» Set exercise:
Write out the entire listing below exactly as it appears, minus any pictures.

━━━━━━━━━━━━━━━━━━━━━━━━━━━━━━

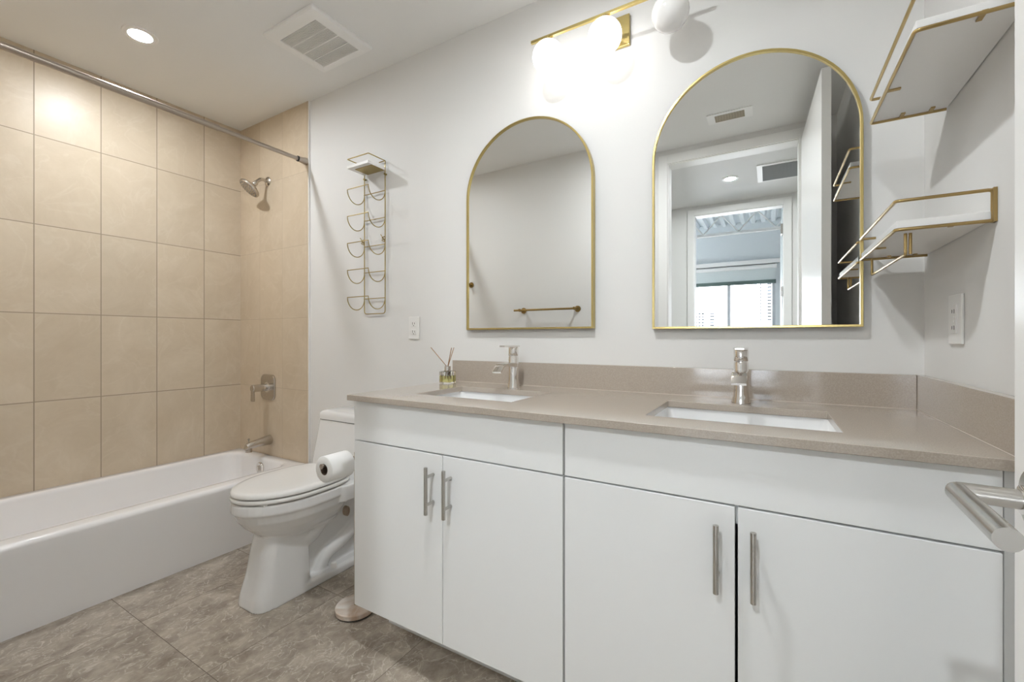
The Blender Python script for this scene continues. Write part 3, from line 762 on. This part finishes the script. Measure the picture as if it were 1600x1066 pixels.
for k in (1, 2, 3): yk = b[2] + (b[3] - b[2]) * k / 4; box(bm, b[0], b[1], yk - .003, yk + .003, ZC - .0195, ZC - .006)
link('grille', bm, PLAST, vf, smooth=False)
bm = B(); box(bm, b[0], b[1], b[2], b[3], ZC - .004, ZC - .0005); link('housing', bm, mat('grey_fan_housing', (.42, .42, .41), .8), vf, smooth=False)

def downlight(x, y, label, m):
    t = thing('recessed_light', label, 'ceiling light', (x, y, ZC - .006))
    bm = B(); loft(bm, [[(x + r * math.cos(a_), y + r * math.sin(a_), z) for a_ in [2 * PI * k / 40 for k in range(40)]] for r, z in ((.068, ZC - .0005), (.067, ZC - .005), (.046, ZC - .007), (.043, ZC - .0005))], closed=True)
    link('trim_ring', bm, WHITE, t)
    bm = B(); lathe(bm, [(.0425, ZC - .0008), (.0425, ZC - .0045)], (x, y, 0), 'z', 40); link('lens', bm, m, t, smooth=False)
downlight(-2.556, -.769, 'round recessed light in the ceiling over the bathtub', emit('lit_tub_lens', (.93, .965, 1), P_TUB))
downlight(-.62, -1.0, 'added out of view recessed fill light in front of the vanity', emit('added_fill_lens', (.93, .965, .985), P_FILL))  # added lamp, out of view, brightens the tub and floor
downlight(-.295, -2.749, 'round recessed light in hall ceiling seen in right mirror', emit('lit_hall_lens', (.93, .98, 1), P_HALL))

def register(x0, x1, y0, y1, ins, label, mslat, n, cat='ceiling vent'):
    t = thing('air_register', label, cat, ((x0 + x1) / 2, (y0 + y1) / 2, ZC - .008))
    i = ins
    bm = B(); loft(bm, [rrect(x0, x1, y0, y1, ZC - .0005, .003, 2), rrect(x0, x1, y0, y1, ZC - .006, .003, 2), rrect(x0 + i[0], x1 - i[0], y0 + i[1], y1 - i[1], ZC - .008, .002, 2), rrect(x0 + i[0], x1 - i[0], y0 + i[1], y1 - i[1], ZC - .0005, .002, 2)], closed=True)
    link('frame', bm, WHITE, t)
    bm = B()
    for k in range(n):
        yk = y0 + i[1] + (y1 - y0 - 2 * i[1]) * (k + .5) / n; hw = (y1 - y0 - 2 * i[1]) / n * .36
        box(bm, x0 + i[0], x1 - i[0], yk - hw, yk + hw, ZC - .010, ZC - .007)
    link('louvre', bm, mslat, t, smooth=False)
    bm = B(); box(bm, x0 + i[0], x1 - i[0], y0 + i[1], y1 - i[1], ZC - .003, ZC - .0005); link('backing', bm, DARK if n < 9 else GRILLE, t, smooth=False)
register(-.345, -.085, -1.58, -1.445, (.045, .022), 'small ceiling air register with bronze louvres near the bathroom door', BRONZE, 5)
register(-.085, .32, -2.985, -2.53, (.04, .035), 'large return air grille in the hall ceiling', GRILLE, 24)

# ------------------------------------------------------------------ towel bar and hook on the facing wall
tb = thing('towel_bar', 'antique brass towel bar on the wall reflected in left mirror', 'towel bar', (-1.5, YF, 1.335))
for x_ in (-1.735, -1.262):
    bm = B(); lathe(bm, [(.024, YF + .0005), (.024, YF + .008), (.010, YF + .010), (.009, YF + .062), (.012, YF + .064), (.012, YF + .080), (.009, YF + .083)], (x_, 0, 1.335), 'y', 28); link('mount_post', bm, ABRASS, tb)
bm = B(); tube(bm, [(-1.79, YF + .068, 1.335), (-1.235, YF + .068, 1.335)], .008, 16); link('bar', bm, ABRASS, tb)
rh = thing('robe_hook', 'round antique brass robe hook at the left mirror edge', 'hook', (-2.265, YF, 1.58))
bm = B(); lathe(bm, [(.024, YF + .0005), (.024, YF + .008), (.010, YF + .010)], (-2.265, 0, 1.58), 'y', 28); link('wall_plate', bm, ABRASS, rh)
bm = B(); lathe(bm, [(.009, YF + .010), (.009, YF + .045), (.014, YF + .047), (.014, YF + .056), (.010, YF + .058)], (-2.265, 0, 1.58), 'y', 24); link('peg', bm, ABRASS, rh)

━━━━━━━━━━━━━━━━━━━━━━━━━━━━━━

» Result of the task:
The Blender Python script for this scene continues. Write part 3, from line 762 on. This part finishes the script. Measure the picture as if it were 1600x1066 pixels.
for k in (1, 2, 3): yk = b[2] + (b[3] - b[2]) * k / 4; box(bm, b[0], b[1], yk - .003, yk + .003, ZC - .0195, ZC - .006)
link('grille', bm, PLAST, vf, smooth=False)
bm = B(); box(bm, b[0], b[1], b[2], b[3], ZC - .004, ZC - .0005); link('housing', bm, mat('grey_fan_housing', (.42, .42, .41), .8), vf, smooth=False)

def downlight(x, y, label, m):
    t = thing('recessed_light', label, 'ceiling light', (x, y, ZC - .006))
    bm = B(); loft(bm, [[(x + r * math.cos(a_), y + r * math.sin(a_), z) for a_ in [2 * PI * k / 40 for k in range(40)]] for r, z in ((.068, ZC - .0005), (.067, ZC - .005), (.046, ZC - .007), (.043, ZC - .0005))], closed=True)
    link('trim_ring', bm, WHITE, t)
    bm = B(); lathe(bm, [(.0425, ZC - .0008), (.0425, ZC - .0045)], (x, y, 0), 'z', 40); link('lens', bm, m, t, smooth=False)
downlight(-2.556, -.769, 'round recessed light in the ceiling over the bathtub', emit('lit_tub_lens', (.93, .965, 1), P_TUB))
downlight(-.62, -1.0, 'added out of view recessed fill light in front of the vanity', emit('added_fill_lens', (.93, .965, .985), P_FILL))  # added lamp, out of view, brightens the tub and floor
downlight(-.295, -2.749, 'round recessed light in hall ceiling seen in right mirror', emit('lit_hall_lens', (.93, .98, 1), P_HALL))

def register(x0, x1, y0, y1, ins, label, mslat, n, cat='ceiling vent'):
    t = thing('air_register', label, cat, ((x0 + x1) / 2, (y0 + y1) / 2, ZC - .008))
    i = ins
    bm = B(); loft(bm, [rrect(x0, x1, y0, y1, ZC - .0005, .003, 2), rrect(x0, x1, y0, y1, ZC - .006, .003, 2), rrect(x0 + i[0], x1 - i[0], y0 + i[1], y1 - i[1], ZC - .008, .002, 2), rrect(x0 + i[0], x1 - i[0], y0 + i[1], y1 - i[1], ZC - .0005, .002, 2)], closed=True)
    link('frame', bm, WHITE, t)
    bm = B()
    for k in range(n):
        yk = y0 + i[1] + (y1 - y0 - 2 * i[1]) * (k + .5) / n; hw = (y1 - y0 - 2 * i[1]) / n * .36
        box(bm, x0 + i[0], x1 - i[0], yk - hw, yk + hw, ZC - .010, ZC - .007)
    link('louvre', bm, mslat, t, smooth=False)
    bm = B(); box(bm, x0 + i[0], x1 - i[0], y0 + i[1], y1 - i[1], ZC - .003, ZC - .0005); link('backing', bm, DARK if n < 9 else GRILLE, t, smooth=False)
register(-.345, -.085, -1.58, -1.445, (.045, .022), 'small ceiling air register with bronze louvres near the bathroom door', BRONZE, 5)
register(-.085, .32, -2.985, -2.53, (.04, .035), 'large return air grille in the hall ceiling', GRILLE, 24)

# ------------------------------------------------------------------ towel bar and hook on the facing wall
tb = thing('towel_bar', 'antique brass towel bar on the wall reflected in left mirror', 'towel bar', (-1.5, YF, 1.335))
for x_ in (-1.735, -1.262):
    bm = B(); lathe(bm, [(.024, YF + .0005), (.024, YF + .008), (.010, YF + .010), (.009, YF + .062), (.012, YF + .064), (.012, YF + .080), (.009, YF + .083)], (x_, 0, 1.335), 'y', 28); link('mount_post', bm, ABRASS, tb)
bm = B(); tube(bm, [(-1.79, YF + .068, 1.335), (-1.235, YF + .068, 1.335)], .008, 16); link('bar', bm, ABRASS, tb)
rh = thing('robe_hook', 'round antique brass robe hook at the left mirror edge', 'hook', (-2.265, YF, 1.58))
bm = B(); lathe(bm, [(.024, YF + .0005), (.024, YF + .008), (.010, YF + .010)], (-2.265, 0, 1.58), 'y', 28); link('wall_plate', bm, ABRASS, rh)
bm = B(); lathe(bm, [(.009, YF + .010), (.009, YF + .045), (.014, YF + .047), (.014, YF + .056), (.010, YF + .058)], (-2.265, 0, 1.58), 'y', 24); link('peg', bm, ABRASS, rh)